• Data for processing
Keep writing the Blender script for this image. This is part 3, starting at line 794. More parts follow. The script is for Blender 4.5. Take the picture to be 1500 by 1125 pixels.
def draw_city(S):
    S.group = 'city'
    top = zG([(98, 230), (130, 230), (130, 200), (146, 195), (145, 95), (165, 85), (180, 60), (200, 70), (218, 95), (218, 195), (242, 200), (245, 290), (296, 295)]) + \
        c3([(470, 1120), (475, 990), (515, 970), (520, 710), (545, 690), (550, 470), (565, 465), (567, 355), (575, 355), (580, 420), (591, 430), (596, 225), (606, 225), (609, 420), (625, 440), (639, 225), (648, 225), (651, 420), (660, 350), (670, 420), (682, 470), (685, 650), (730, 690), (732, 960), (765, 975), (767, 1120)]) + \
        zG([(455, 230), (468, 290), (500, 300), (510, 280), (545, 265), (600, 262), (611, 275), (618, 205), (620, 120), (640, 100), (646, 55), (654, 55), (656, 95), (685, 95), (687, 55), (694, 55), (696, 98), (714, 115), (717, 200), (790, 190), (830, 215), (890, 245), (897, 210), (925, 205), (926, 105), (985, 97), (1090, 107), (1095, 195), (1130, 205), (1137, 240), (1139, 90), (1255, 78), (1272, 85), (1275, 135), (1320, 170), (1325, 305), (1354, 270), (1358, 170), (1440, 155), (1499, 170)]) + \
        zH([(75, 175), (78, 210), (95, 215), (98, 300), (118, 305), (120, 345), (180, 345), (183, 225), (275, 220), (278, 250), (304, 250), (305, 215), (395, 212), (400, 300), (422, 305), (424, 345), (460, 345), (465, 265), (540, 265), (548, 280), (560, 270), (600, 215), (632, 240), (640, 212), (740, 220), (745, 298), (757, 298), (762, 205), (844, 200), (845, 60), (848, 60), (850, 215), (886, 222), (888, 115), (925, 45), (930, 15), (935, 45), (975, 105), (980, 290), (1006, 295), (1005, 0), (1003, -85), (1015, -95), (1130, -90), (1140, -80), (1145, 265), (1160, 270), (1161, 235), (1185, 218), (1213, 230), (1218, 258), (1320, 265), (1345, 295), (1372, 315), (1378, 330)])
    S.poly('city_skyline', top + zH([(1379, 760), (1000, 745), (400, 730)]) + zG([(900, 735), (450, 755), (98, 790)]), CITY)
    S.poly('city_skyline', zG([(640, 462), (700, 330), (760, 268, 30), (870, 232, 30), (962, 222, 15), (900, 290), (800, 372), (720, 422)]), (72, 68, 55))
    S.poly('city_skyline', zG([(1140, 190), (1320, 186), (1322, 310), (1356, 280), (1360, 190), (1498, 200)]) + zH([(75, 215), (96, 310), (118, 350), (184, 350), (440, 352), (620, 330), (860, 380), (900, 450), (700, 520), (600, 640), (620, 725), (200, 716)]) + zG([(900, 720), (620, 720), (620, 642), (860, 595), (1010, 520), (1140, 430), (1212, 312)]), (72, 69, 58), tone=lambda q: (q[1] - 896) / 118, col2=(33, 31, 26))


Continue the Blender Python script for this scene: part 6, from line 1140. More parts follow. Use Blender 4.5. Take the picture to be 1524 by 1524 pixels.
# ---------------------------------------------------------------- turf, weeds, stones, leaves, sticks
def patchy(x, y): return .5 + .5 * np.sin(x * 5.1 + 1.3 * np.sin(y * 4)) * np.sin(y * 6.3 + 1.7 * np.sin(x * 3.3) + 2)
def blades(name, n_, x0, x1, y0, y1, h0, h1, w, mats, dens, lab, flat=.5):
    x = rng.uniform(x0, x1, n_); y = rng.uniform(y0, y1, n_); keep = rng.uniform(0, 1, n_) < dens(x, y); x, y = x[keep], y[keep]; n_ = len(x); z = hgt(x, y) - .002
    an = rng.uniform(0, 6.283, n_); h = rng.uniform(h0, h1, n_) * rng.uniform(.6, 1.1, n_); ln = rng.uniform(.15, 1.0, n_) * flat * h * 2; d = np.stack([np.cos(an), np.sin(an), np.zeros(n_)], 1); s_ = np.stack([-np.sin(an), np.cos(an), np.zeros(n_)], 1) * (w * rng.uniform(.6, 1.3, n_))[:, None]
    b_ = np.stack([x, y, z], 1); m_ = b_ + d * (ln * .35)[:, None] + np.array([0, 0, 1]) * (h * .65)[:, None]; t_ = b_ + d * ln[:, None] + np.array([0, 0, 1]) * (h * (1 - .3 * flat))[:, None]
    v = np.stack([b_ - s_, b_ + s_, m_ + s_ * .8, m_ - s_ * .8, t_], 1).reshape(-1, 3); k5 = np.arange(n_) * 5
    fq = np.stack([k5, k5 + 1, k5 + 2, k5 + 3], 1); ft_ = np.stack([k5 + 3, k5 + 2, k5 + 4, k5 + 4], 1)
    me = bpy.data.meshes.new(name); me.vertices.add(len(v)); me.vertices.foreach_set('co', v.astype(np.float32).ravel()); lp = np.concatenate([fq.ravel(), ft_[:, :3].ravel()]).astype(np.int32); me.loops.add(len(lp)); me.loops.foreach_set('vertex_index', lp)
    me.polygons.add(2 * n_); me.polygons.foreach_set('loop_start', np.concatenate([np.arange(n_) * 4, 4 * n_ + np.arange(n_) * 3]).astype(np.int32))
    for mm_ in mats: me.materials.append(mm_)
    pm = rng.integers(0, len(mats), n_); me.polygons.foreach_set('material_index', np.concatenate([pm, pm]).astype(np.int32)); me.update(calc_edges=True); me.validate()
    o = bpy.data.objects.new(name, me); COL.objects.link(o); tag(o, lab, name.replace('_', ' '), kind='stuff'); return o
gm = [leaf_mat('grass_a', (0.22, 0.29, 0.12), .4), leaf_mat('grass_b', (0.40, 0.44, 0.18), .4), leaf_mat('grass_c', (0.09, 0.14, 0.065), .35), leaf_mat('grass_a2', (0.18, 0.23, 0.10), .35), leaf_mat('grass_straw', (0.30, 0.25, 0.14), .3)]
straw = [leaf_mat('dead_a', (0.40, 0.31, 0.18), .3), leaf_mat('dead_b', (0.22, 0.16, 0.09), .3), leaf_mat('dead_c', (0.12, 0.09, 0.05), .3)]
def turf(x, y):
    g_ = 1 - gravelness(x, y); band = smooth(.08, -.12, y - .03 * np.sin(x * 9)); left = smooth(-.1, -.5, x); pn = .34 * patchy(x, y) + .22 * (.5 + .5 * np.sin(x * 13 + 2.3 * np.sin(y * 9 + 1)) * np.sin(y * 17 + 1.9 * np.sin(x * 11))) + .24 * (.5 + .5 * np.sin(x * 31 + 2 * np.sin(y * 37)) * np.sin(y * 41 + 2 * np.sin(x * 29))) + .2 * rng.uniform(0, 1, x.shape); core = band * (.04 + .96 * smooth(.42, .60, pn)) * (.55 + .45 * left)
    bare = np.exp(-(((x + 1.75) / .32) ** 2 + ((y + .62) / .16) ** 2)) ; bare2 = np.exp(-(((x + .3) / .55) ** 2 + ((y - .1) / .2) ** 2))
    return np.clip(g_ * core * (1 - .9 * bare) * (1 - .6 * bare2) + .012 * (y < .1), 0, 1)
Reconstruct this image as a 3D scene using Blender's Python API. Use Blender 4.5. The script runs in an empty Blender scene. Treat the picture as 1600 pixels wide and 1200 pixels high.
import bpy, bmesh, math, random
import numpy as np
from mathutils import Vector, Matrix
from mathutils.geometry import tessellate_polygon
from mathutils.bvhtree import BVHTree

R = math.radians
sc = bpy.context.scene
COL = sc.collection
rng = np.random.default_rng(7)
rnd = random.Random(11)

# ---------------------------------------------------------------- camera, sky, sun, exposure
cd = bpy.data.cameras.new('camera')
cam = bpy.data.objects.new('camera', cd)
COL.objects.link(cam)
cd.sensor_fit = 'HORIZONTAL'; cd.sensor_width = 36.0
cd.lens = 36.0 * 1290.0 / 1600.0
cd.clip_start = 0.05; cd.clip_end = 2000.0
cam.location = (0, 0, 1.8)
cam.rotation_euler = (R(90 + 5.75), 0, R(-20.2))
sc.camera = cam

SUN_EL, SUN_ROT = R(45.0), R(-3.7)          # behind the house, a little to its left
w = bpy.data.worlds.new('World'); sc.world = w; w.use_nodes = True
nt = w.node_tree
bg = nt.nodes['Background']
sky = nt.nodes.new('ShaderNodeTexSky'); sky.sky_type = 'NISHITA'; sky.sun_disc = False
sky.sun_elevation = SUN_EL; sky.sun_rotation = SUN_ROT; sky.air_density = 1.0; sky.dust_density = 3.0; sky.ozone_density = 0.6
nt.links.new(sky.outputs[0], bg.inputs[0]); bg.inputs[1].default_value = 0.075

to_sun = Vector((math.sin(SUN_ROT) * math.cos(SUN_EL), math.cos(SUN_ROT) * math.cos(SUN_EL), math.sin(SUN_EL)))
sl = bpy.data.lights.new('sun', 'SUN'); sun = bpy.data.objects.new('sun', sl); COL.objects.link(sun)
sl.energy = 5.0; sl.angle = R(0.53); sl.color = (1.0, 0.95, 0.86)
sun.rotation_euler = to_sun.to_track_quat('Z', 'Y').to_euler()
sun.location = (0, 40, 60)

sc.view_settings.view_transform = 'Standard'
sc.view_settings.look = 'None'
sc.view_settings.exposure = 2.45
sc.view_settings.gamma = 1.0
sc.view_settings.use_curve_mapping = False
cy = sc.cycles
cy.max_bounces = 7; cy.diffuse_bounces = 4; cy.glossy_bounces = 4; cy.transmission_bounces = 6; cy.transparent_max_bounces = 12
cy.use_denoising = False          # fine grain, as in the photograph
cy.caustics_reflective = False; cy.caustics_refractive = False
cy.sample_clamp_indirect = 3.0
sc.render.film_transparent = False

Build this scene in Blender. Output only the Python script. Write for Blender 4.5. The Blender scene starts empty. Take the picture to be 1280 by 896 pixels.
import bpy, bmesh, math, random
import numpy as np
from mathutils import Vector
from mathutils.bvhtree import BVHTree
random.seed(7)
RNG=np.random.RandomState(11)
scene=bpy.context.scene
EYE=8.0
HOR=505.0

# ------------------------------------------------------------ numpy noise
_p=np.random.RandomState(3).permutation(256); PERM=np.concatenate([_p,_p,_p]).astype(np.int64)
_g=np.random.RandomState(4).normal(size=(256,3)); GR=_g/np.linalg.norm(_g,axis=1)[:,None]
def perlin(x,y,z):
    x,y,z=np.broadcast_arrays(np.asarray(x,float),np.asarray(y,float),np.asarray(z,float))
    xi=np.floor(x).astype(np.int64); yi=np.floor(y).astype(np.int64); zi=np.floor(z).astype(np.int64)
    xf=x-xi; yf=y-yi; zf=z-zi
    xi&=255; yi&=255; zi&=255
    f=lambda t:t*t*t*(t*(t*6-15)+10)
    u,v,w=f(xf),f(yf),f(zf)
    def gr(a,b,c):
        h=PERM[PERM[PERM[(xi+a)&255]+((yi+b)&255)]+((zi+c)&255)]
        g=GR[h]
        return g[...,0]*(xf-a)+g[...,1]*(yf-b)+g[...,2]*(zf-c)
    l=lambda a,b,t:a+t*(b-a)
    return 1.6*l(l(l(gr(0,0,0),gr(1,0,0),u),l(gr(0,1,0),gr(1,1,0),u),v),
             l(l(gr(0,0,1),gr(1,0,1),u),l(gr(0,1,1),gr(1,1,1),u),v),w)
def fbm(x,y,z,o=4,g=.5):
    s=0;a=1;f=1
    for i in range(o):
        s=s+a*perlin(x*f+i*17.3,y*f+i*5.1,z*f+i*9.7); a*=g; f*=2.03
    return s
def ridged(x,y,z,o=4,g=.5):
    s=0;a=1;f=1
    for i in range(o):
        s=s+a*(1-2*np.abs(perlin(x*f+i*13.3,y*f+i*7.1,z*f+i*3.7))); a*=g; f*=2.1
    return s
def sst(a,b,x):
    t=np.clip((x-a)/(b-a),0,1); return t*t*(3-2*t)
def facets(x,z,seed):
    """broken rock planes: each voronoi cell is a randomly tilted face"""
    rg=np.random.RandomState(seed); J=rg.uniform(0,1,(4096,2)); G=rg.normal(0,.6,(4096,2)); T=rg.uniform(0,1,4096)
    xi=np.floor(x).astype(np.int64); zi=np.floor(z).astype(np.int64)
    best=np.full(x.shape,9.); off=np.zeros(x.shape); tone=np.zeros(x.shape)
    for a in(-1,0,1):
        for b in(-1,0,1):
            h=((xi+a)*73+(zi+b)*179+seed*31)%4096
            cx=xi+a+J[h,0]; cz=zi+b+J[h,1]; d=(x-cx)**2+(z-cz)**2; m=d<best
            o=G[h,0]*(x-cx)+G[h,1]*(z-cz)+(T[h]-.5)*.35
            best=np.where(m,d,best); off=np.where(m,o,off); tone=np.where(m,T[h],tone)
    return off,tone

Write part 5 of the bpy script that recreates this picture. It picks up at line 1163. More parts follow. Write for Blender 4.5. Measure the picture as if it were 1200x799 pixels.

• Direction
Output exactly the lines of the material above from the one containing "Reconstruct this image" up to and including the one containing "rnd = random.Random(11)".

• Full solution
Reconstruct this image as a 3D scene using Blender's Python API. Use Blender 4.5. The script runs in an empty Blender scene. Treat the picture as 1600 pixels wide and 1200 pixels high.
import bpy, bmesh, math, random
import numpy as np
from mathutils import Vector, Matrix
from mathutils.geometry import tessellate_polygon
from mathutils.bvhtree import BVHTree

R = math.radians
sc = bpy.context.scene
COL = sc.collection
rng = np.random.default_rng(7)
rnd = random.Random(11)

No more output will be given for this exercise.